EXERCISE DIRECTIONS: Go through the material below and copy all lines with "pixels".

GIVEN DATA:

··········

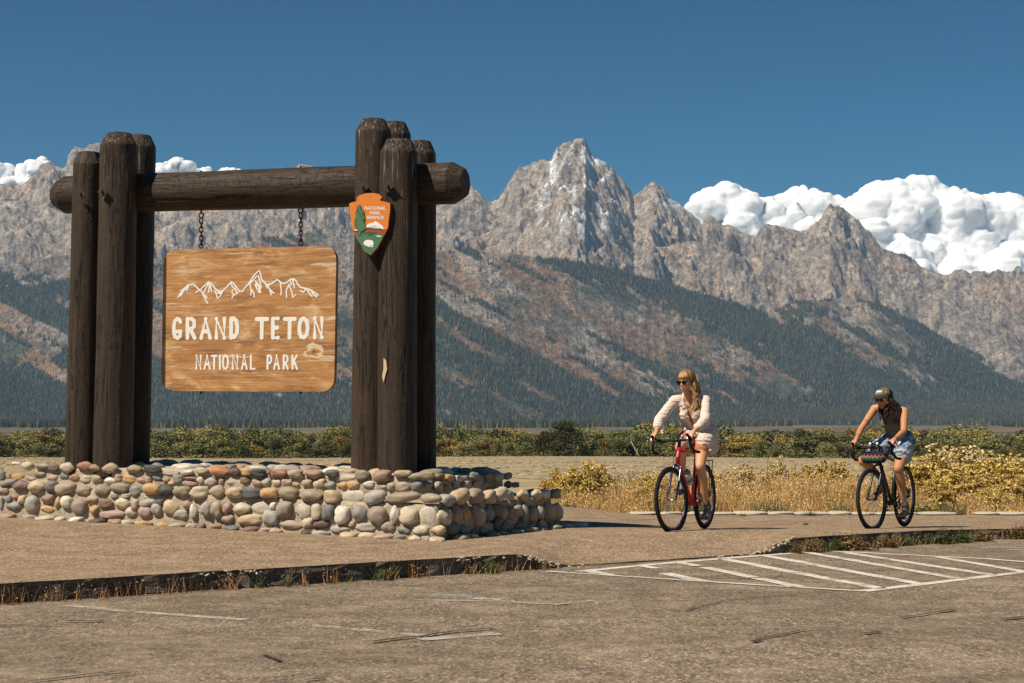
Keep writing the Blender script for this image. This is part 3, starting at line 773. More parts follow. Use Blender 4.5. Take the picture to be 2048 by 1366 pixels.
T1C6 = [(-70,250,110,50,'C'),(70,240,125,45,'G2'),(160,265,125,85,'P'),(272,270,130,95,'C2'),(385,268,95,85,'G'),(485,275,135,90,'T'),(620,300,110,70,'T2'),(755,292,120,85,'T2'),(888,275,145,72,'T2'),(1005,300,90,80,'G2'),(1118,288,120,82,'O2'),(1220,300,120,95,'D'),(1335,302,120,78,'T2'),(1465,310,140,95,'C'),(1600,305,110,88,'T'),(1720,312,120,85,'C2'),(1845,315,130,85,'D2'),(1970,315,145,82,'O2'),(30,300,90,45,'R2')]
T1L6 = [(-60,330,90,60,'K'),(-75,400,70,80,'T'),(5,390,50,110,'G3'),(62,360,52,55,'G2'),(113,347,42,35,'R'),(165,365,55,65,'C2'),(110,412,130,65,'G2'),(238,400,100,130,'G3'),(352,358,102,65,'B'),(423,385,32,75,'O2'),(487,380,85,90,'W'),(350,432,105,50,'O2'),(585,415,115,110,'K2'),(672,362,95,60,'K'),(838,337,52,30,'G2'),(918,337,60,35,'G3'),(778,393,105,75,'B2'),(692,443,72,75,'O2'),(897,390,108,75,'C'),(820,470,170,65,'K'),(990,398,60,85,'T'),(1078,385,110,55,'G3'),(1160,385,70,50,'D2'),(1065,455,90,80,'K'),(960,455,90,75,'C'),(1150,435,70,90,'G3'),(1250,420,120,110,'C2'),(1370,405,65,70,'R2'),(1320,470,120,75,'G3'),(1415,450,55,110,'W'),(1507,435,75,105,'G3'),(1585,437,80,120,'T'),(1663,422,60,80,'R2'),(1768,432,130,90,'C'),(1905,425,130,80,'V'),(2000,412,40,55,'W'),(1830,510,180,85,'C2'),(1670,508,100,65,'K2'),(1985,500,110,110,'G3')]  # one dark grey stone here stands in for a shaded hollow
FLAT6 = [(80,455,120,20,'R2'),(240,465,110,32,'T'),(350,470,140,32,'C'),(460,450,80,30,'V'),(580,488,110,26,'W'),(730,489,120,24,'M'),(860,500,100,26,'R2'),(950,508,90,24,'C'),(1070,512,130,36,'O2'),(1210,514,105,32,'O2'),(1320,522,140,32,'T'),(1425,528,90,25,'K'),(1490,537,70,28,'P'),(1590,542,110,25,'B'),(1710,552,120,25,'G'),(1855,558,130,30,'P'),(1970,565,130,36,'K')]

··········

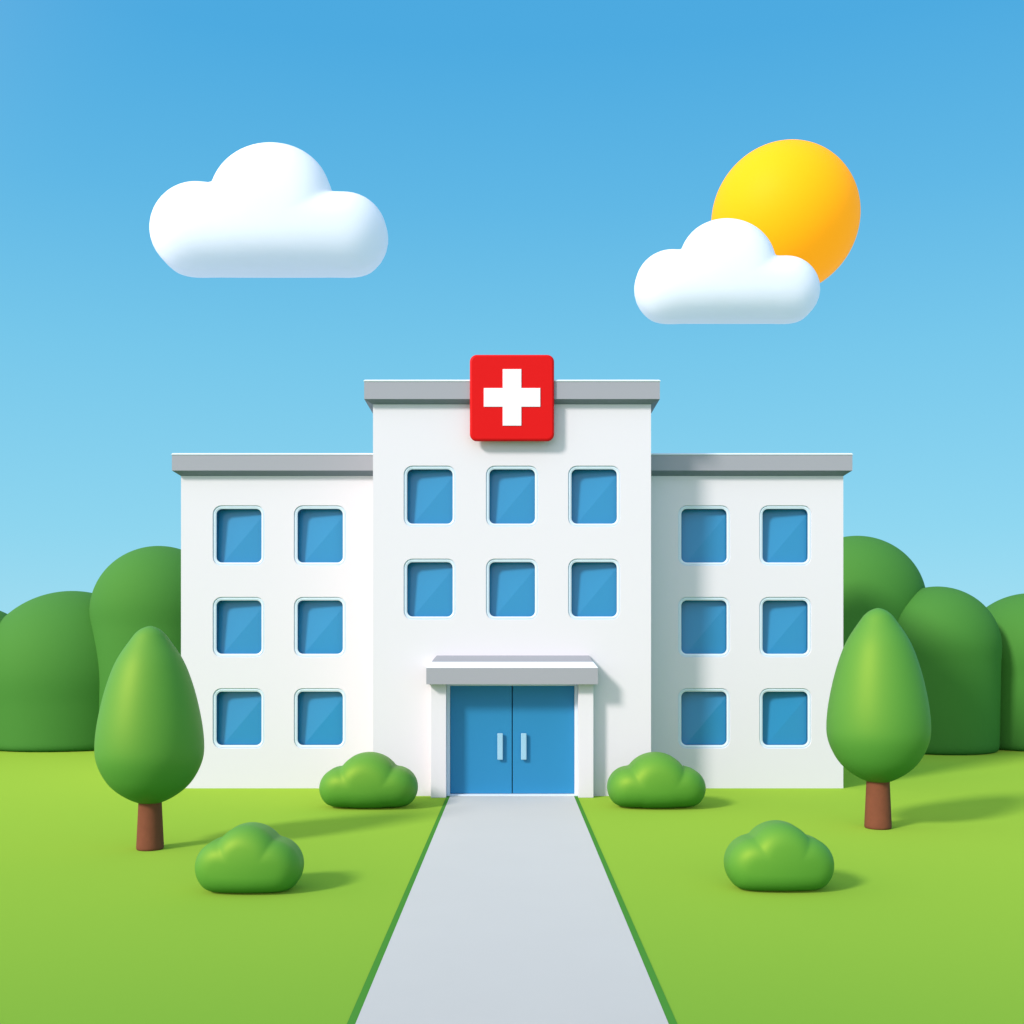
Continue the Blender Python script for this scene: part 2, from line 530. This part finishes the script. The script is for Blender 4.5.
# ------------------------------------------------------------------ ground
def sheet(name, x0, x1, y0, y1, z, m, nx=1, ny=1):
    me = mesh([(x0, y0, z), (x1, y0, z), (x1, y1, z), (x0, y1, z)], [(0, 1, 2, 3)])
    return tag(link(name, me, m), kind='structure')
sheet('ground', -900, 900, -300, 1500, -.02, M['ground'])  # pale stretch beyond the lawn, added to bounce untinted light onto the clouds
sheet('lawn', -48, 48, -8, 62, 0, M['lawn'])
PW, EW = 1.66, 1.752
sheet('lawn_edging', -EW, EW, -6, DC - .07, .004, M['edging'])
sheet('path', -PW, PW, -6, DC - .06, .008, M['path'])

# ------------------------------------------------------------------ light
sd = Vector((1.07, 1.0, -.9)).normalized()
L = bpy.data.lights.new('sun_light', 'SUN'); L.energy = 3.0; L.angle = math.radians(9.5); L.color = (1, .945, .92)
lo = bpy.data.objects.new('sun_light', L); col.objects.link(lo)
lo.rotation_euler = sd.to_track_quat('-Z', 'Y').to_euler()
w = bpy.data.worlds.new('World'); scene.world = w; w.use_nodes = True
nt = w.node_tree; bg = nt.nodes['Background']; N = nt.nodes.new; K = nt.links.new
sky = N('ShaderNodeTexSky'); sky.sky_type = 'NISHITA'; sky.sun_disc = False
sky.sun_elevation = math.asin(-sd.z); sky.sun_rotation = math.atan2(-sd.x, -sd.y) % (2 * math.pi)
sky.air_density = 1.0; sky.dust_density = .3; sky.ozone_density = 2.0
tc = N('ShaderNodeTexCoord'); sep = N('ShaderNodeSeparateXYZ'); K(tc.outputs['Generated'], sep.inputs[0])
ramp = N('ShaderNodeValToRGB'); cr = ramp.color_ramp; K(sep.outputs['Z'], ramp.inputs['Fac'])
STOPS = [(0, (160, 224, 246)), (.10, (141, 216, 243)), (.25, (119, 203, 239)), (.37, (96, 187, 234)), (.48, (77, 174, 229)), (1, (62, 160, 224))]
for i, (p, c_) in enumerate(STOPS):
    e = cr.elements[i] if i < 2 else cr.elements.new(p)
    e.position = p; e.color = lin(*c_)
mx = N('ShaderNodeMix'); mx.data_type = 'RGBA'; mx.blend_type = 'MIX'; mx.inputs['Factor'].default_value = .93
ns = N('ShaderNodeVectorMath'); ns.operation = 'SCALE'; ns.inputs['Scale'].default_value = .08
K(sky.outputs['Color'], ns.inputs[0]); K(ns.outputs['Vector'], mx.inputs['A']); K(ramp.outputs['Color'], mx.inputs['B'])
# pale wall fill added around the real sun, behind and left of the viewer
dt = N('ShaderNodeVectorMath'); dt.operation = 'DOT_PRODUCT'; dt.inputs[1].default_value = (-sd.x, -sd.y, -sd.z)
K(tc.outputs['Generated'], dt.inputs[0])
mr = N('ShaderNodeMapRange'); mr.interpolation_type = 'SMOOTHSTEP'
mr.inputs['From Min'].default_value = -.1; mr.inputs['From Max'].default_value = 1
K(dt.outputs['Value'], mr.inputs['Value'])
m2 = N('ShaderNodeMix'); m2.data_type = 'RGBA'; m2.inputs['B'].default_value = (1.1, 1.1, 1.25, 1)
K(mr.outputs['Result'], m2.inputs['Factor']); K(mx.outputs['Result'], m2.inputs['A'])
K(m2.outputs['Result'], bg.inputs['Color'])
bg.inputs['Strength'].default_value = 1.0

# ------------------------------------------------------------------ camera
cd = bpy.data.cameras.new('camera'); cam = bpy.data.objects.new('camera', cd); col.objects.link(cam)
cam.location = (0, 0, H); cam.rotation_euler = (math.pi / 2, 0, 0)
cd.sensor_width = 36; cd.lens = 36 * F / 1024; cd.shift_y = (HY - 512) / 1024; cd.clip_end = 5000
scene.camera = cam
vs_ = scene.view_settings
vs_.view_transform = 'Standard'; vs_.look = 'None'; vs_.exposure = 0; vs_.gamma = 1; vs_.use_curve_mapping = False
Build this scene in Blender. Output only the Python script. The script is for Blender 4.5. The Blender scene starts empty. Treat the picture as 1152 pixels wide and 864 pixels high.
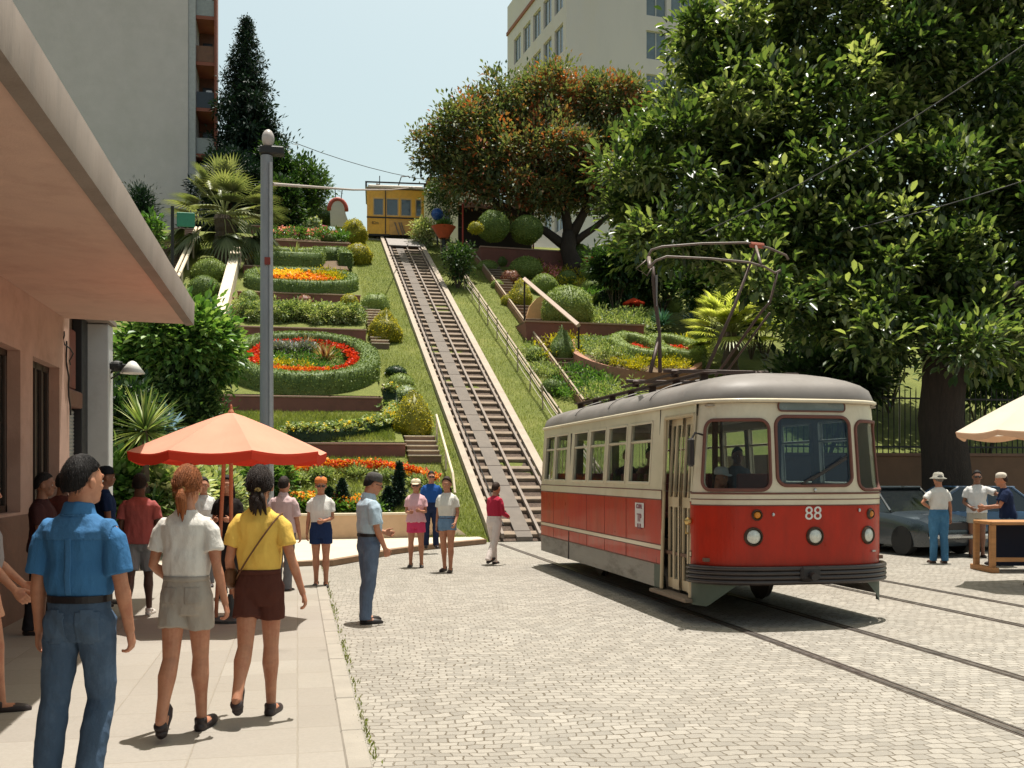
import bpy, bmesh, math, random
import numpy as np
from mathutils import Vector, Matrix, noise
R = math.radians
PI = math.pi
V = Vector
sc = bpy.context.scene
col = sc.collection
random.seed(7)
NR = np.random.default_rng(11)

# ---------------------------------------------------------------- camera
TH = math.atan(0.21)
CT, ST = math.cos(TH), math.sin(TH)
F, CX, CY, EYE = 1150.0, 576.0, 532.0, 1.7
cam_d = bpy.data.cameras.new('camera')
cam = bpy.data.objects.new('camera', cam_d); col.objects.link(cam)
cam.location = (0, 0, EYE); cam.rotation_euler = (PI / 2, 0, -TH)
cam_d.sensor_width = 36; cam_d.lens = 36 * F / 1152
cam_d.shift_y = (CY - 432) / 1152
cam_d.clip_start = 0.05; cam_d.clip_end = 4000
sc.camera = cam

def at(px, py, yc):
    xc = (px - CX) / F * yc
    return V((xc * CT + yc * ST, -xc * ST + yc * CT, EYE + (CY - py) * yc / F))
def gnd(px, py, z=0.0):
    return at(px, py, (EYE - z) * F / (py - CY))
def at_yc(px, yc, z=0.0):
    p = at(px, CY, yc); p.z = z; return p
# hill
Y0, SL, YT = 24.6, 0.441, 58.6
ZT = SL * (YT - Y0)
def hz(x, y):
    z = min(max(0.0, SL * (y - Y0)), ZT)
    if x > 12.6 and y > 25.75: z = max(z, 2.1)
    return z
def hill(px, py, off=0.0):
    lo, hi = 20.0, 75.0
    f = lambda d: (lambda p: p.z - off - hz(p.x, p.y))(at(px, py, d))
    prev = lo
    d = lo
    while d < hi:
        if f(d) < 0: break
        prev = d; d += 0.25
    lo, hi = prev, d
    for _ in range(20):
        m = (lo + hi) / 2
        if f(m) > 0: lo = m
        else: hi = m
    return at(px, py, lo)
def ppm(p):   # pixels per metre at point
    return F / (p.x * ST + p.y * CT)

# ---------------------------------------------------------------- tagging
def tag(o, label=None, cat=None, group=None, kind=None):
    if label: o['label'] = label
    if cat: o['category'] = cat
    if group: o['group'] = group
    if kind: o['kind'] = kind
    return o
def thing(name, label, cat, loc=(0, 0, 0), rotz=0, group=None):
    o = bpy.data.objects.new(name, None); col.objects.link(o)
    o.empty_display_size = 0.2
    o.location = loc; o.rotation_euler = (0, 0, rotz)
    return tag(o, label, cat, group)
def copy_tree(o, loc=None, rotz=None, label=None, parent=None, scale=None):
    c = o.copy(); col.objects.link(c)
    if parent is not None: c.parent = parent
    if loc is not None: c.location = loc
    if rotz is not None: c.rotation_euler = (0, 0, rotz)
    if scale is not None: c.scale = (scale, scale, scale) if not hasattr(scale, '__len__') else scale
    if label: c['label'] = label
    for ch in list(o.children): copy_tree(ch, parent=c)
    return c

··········

SOLUTION BELOW:
Keep writing the Blender script for this image. This is part 3, starting at line 773. More parts follow. Use Blender 4.5. Take the picture to be 2048 by 1366 pixels.
Build this scene in Blender. Output only the Python script. The script is for Blender 4.5. The Blender scene starts empty. Treat the picture as 1152 pixels wide and 864 pixels high.
def ppm(p):   # pixels per metre at point